A natureza do vínculo profissional não é, portanto, suficiente para, por si só, determinar e justificar uma limitação do âmbito de um benefício concedido a toda a classe docente. Ora, carecendo de fundamentação adequada e relevante em função dos interesses em presença, a distinção operada é discriminatória e, nessa medida, violadora do princípio da igualdade, contido no artigo 13.º da Constituição da República Portuguesa – deve dizer-se, aliás, que a ser a distinção consagrada no regulamento consonante com a previsão da norma habilitante, ter-se-ia de considerar ser esta inconstitucional, por violação do preceito referido.
Diga-se, a este propósito, que não é válido argumentar-se com o facto referido no ponto 4 do ofício do Gabinete de Vossa Excelência de 4 de Agosto, relativo à existência de “outros mecanismos de incentivo” que se encontram “disponíveis para os docentes não vinculados a lugares do quadro …”, os quais poderiam compensar estes docentes pela não atribuição da isenção.
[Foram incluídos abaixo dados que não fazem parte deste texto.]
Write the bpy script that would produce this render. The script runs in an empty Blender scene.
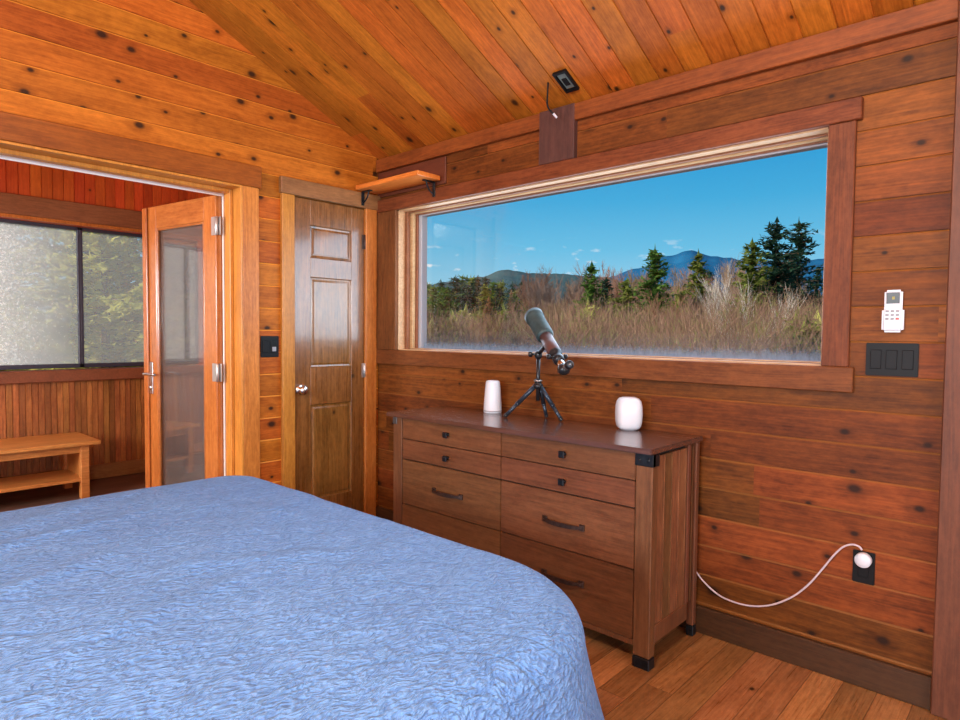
import bpy, bmesh, math, random
from mathutils import Vector, Matrix, Euler
random.seed(7)
PI = math.pi
C = bpy.context.scene.collection
sc = bpy.context.scene

# ---------------------------------------------------------------- camera
F = 632.0
YAW, PIT, ROL = [math.radians(a) for a in (42.628, -2.386, 0.5415)]
fw = Vector((math.cos(PIT)*math.cos(YAW), math.cos(PIT)*math.sin(YAW), math.sin(PIT)))
r0 = Vector((math.sin(YAW), -math.cos(YAW), 0)); u0 = r0.cross(fw)
rt = r0*math.cos(ROL) + u0*math.sin(ROL); up = -r0*math.sin(ROL) + u0*math.cos(ROL)
CAM = Vector((0, 0, 1.25))
cd = bpy.data.cameras.new('camera'); cam = bpy.data.objects.new('camera', cd); C.objects.link(cam)
M3 = Matrix((rt, up, -fw)).transposed()
cam.matrix_world = Matrix.Translation(CAM) @ M3.to_4x4()
cd.sensor_width = 36; cd.lens = F/960*36; cd.clip_start = 0.02; cd.clip_end = 4000
sc.camera = cam
sc.view_settings.view_transform = 'Standard'; sc.view_settings.look = 'None'
sc.view_settings.exposure = 0.0; sc.view_settings.gamma = 1; sc.view_settings.use_curve_mapping = False
sc.cycles.max_bounces = 7; sc.cycles.transparent_max_bounces = 16
sc.cycles.use_denoising = True

def ray(u, v): return rt*((u-480)/F) - up*((v-360)/F) + fw
def on_x(u, v, x): d = ray(u, v); return CAM + d*((x-CAM.x)/d.x)
def at_depth(u, v, D): return CAM + ray(u, v)*D          # a place at a given distance ahead

XB, YA = 2.573, 3.27           # right wall plane, front (left in view) wall plane
SL = 0.453; ZE = 2.36          # roof slope and eave height
XR = -0.25                     # ridge
ZR = ZE + SL*(XB-XR)
XL = 2*XR - XB                 # left wall
YBK = -2.7                     # back wall
YP = 5.94                      # porch far wall

# ---------------------------------------------------------------- mesh helpers
def NB(): return bmesh.new()
def box(bm, x0, x1, y0, y1, z0, z1, bev=0.0, seg=1):
    b = bmesh.new()
    bmesh.ops.create_cube(b, size=1)
    bmesh.ops.scale(b, vec=(abs(x1-x0), abs(y1-y0), abs(z1-z0)), verts=b.verts)
    if bev > 0:
        bmesh.ops.bevel(b, geom=b.edges[:], offset=bev, segments=seg, affect='EDGES', clamp_overlap=True)
    bmesh.ops.translate(b, vec=((x0+x1)/2, (y0+y1)/2, (z0+z1)/2), verts=b.verts)
    merge(bm, b)
def merge(bm, b, mat=None):
    if mat is not None: bmesh.ops.transform(b, matrix=mat, verts=b.verts)
    vm = {v: bm.verts.new(v.co) for v in b.verts}
    for f in b.faces:
        try:
            nf = bm.faces.new([vm[v] for v in f.verts]); nf.smooth = f.smooth
        except ValueError: pass
    b.free()
def frame_of(d):
    d = Vector(d).normalized()
    a = Vector((0, 0, 1)) if abs(d.z) < .9 else Vector((1, 0, 0))
    x = a.cross(d).normalized(); y = d.cross(x)
    return x, y, d
def lathe(bm, prof, p0, ax, n=24, smooth=True):
    """prof = [(radius, distance along axis)]"""
    x, y, d = frame_of(ax); p0 = Vector(p0); rings = []
    for r, h in prof:
        if r < 1e-6: rings.append([bm.verts.new(p0 + d*h)])
        else: rings.append([bm.verts.new(p0 + d*h + (x*math.cos(2*PI*k/n) + y*math.sin(2*PI*k/n))*r) for k in range(n)])
    for a, b in zip(rings, rings[1:]):
        for k in range(n):
            k2 = (k+1) % n
            if len(a) == 1 and len(b) == 1: continue
            if len(a) == 1: f = bm.faces.new((a[0], b[k2], b[k]))
            elif len(b) == 1: f = bm.faces.new((a[k], a[k2], b[0]))
            else: f = bm.faces.new((a[k], a[k2], b[k2], b[k]))
            f.smooth = smooth
def cyl(bm, p0, p1, r0, r1=None, n=20, bev=0.0):
    r1 = r0 if r1 is None else r1
    p0 = Vector(p0); p1 = Vector(p1); L = (p1-p0).length; b = min(bev, L*.4)
    pr = [(0, 0), (max(r0-b, 1e-4), 0)] + ([(r0, b)] if b else []) + ([(r1, L-b)] if b else []) + [(max(r1-b, 1e-4), L), (0, L)]
    if not b: pr = [(0, 0), (r0, 0), (r1, L), (0, L)]
    lathe(bm, pr, p0, p1-p0, n)
def tube(bm, pts, r, n=8):
    pts = [Vector(p) for p in pts]; rings = []; px = None
    for i, p in enumerate(pts):
        d = (pts[min(i+1, len(pts)-1)] - pts[max(i-1, 0)]).normalized()
        if px is None: x, y, _ = frame_of(d)
        else:
            x = (px - d*px.dot(d)).normalized(); y = d.cross(x)
        px = x; rr = r[i] if isinstance(r, (list, tuple)) else r
        rings.append([bm.verts.new(p + (x*math.cos(2*PI*k/n) + y*math.sin(2*PI*k/n))*rr) for k in range(n)])
    for a, b in zip(rings, rings[1:]):
        for k in range(n):
            f = bm.faces.new((a[k], a[(k+1) % n], b[(k+1) % n], b[k])); f.smooth = True
    bm.faces.new(list(reversed(rings[0]))); bm.faces.new(rings[-1])
def spline(pts, per=8):
    pts = [Vector(p) for p in pts]; out = []
    P = [pts[0]*2-pts[1]] + pts + [pts[-1]*2-pts[-2]]
    for i in range(1, len(P)-2):
        for k in range(per):
            t = k/per; a, b, c, d = P[i-1], P[i], P[i+1], P[i+2]
            out.append(.5*((2*b) + (c-a)*t + (2*a-5*b+4*c-d)*t*t + (3*b-a-3*c+d)*t**3))
    out.append(pts[-1]); return out

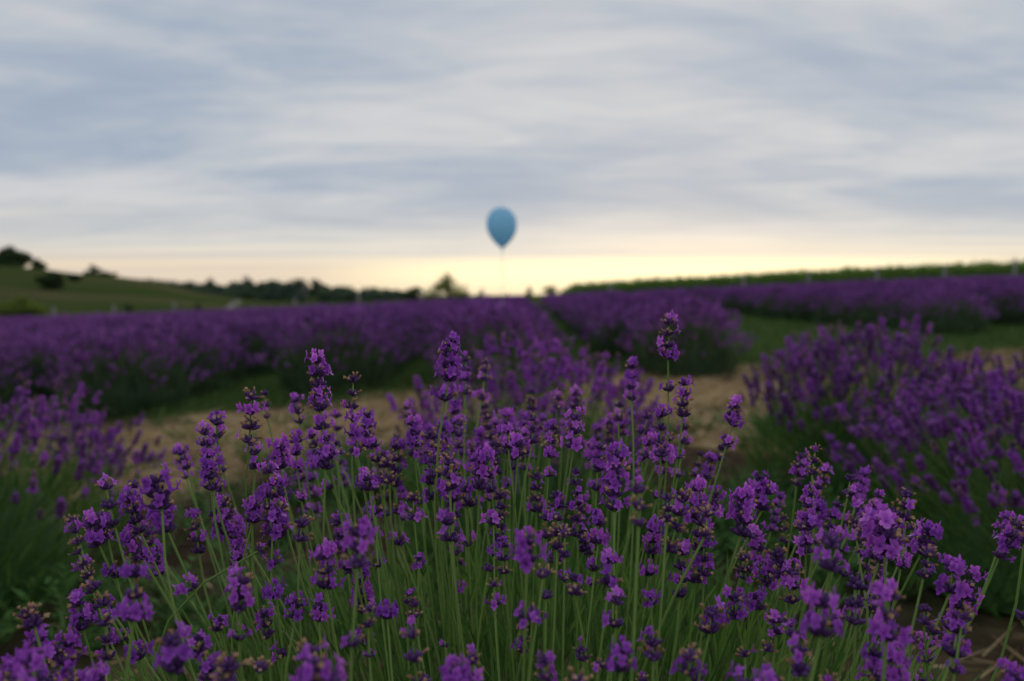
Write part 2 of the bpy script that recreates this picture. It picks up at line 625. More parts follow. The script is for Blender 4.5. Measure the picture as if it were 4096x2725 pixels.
def tmpl_floret(rng):
    g = Geo()
    prof = ((0, .75), (.55, .9), (.85, 1.2), (1.0, 1.6))
    Lt = .0052
    V, Fc = tube([(0, 0, t * Lt) for t, _ in prof], [r * .00072 for _, r in prof], 5, cap=False)
    g.add(V, Fc, 1, np.repeat([.15, .35, .5, .45], 5))
    for a, ln, wd, lift in ((-24, .0042, .0034, .0022), (24, .0042, .0034, .0022),
                            (118, .0031, .0027, .0004), (180, .0036, .0029, -.0002), (-118, .0031, .0027, .0004)):
        a = math.radians(a + rng.uniform(-9, 9))
        P, Fp, T = petal(ln * rng.uniform(.85, 1.2), wd * rng.uniform(.85, 1.15), lift + rng.uniform(-.0006, .001), rng.uniform(-.0016, .0012))
        P = P + (.0007, 0, 0)
        c, s = math.cos(a), math.sin(a)
        P = np.stack([P[:, 0] * c - P[:, 1] * s, P[:, 0] * s + P[:, 1] * c, P[:, 2] + Lt * .97], -1)
        P += np.array([[rng.uniform(-.0003, .0003) for _ in range(3)] for _ in range(len(P))])
        g.add(P, Fp, 1, np.clip(T + rng.uniform(-.12, .12), 0, 1))
    return g.arrays()


def tmpl_wither(rng):
    g = Geo()
    n = 5
    pts, rad_ = [], []
    for i in range(n):
        t = i / (n - 1)
        pts.append((rng.uniform(-.0004, .0004) * (i > 0), rng.uniform(-.0004, .0004) * (i > 0), t * .0040))
        rad_.append((.0006, .0007, .00065, .0011, .0009)[i] * rng.uniform(.8, 1.3))
    V, Fc = tube(pts, rad_, 5)
    g.add(V, Fc, 2, np.repeat([.2, .4, .5, .7, .8], 5))
    for k in range(4):
        a = 2 * math.pi * k / 4 + rng.uniform(-.4, .4)
        tip = np.array(pts[-1]) + (math.cos(a) * .0017, math.sin(a) * .0017, rng.uniform(-.0009, .0011))
        b = np.array(pts[-2])
        side = np.array((-math.sin(a), math.cos(a), 0)) * .0007
        mid = (tip + b) / 2 + (0, 0, rng.uniform(0, .0007))
        g.add([b - side, b + side, mid + side * 1.2, mid - side * 1.2, tip], [(0, 1, 2, 3), (3, 2, 4)], 2, rng.uniform(.4, 1))
    return g.arrays()


rng = random.Random(4)
CALYX = tmpl_calyx()
FLORETS = [tmpl_floret(rng) for _ in range(7)]
WITHERED = [tmpl_wither(rng) for _ in range(6)]


def make_whorl(kind, rng):
    """one tier of calyces and florets round the stem; +Z is up the stem"""
    g = Geo()
    n = {'open': 10, 'mixed': 10, 'withered': 10, 'bud': 9, 'few': 6}[kind] + rng.randint(-1, 2)
    p_open = {'open': .66, 'mixed': .34, 'withered': .03, 'bud': .05, 'few': .45}[kind]
    p_with = {'open': .11, 'mixed': .28, 'withered': .55, 'bud': .10, 'few': .28}[kind]
    for k in range(n):
        a = 2 * math.pi * (k + rng.uniform(-.3, .3)) / n
        inner = (k % 3 == 2)
        tilt = math.radians(rng.uniform(12, 32) if inner else rng.uniform(36, 72))
        d = np.array((math.cos(a) * math.sin(tilt), math.sin(a) * math.sin(tilt), math.cos(tilt)))
        p = np.array((math.cos(a) * .0009, math.sin(a) * .0009, rng.uniform(-.0006, .0012) + (.001 if inner else 0)))
        s = rng.uniform(.82, 1.12)
        dt = rng.uniform(-.25, .25)
        fr = frame(p, d, rng.uniform(0, 6.3), s)
        g.add_geo(CALYX, fr, dt)
        tip = p + d * .0058 * s
        q = rng.random()
        # the floret nods a little outward; its lower lip faces down the stem
        if q < p_open:
            out = d + np.array((math.cos(a), math.sin(a), rng.uniform(-.15, .35))) * rng.uniform(.1, .45)
            out /= np.linalg.norm(out)
            up = np.array((0, 0, 1.0)) - out * out[2]
            if np.linalg.norm(up) < .1:
                up = np.array((-math.cos(a), -math.sin(a), 0))
            up /= np.linalg.norm(up)
            yy = np.cross(out, up)
            mm = np.eye(4)
            sc = rng.uniform(.85, 1.2)
            w = rng.uniform(-.4, .4)
            mm[:3, 0] = (up * math.cos(w) + yy * math.sin(w)) * sc
            mm[:3, 1] = (yy * math.cos(w) - up * math.sin(w)) * sc
            mm[:3, 2] = out * sc * rng.uniform(.65, 1.1)
            mm[:3, 3] = tip
            g.add_geo(rng.choice(FLORETS), mm, rng.uniform(-.2, .2))
        elif q < p_open + p_with:
            out = d + np.array([rng.uniform(-.35, .35) for _ in range(3)])
            g.add_geo(rng.choice(WITHERED), frame(tip, out, rng.uniform(0, 6.3), rng.uniform(.75, 1.3)), rng.uniform(-.3, .25))
    for k in range(4):       # papery bracts under the tier
        a = math.pi * k / 2 + rng.uniform(-.4, .4)
        o_, s_ = np.array((math.cos(a), math.sin(a), 0)), np.array((-math.sin(a), math.cos(a), 0))
        b = np.array((0, 0, -.0006))
        g.add([b + o_ * .0008 - s_ * .0012, b + o_ * .0008 + s_ * .0012, b + o_ * .0034 + s_ * .0011 + (0, 0, .0008),
               b + o_ * .0034 - s_ * .0011 + (0, 0, .0008), b + o_ * .0056 + (0, 0, .0026)], [(0, 1, 2, 3), (3, 2, 4)], 3, .35)
    return g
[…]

Com efeito, a isenção é concedida a todos os docentes em exercício de funções, sendo que qualquer limitação à sua atribuição tem que partir, como atrás já se viu, da lógica subjacente à concessão da isenção, e não da existência de outras regalias paralelas.

9. Atento o exposto, e usando das faculdades que me são conferidas pelo artigo n.º 20º, n.º 1, alínea b) da Lei n.º 9/91, de 9 de Abril,
RECOMENDO,
Que seja alterada a redacção do n.º 1 do Despacho Regulamentar n.º 335/98, de 16 de Abril de 1998, deixando de se limitar aos docentes com vínculo definitivo a concessão de benefício previsto no Decreto-Lei n.º 524/73.

Em alternativa, poderá ser adoptado por via legislativa um sistema que acautele a efectiva boa utilização dos recursos em questão, eventualmente por via da celebração de contratos com cada professor beneficiário, que garanta a prestação futura da sua actividade docente por um número de anos considerado adequado e suficiente, e que, em caso de incumprimento, implique a restituição de todos os valores dispendidos.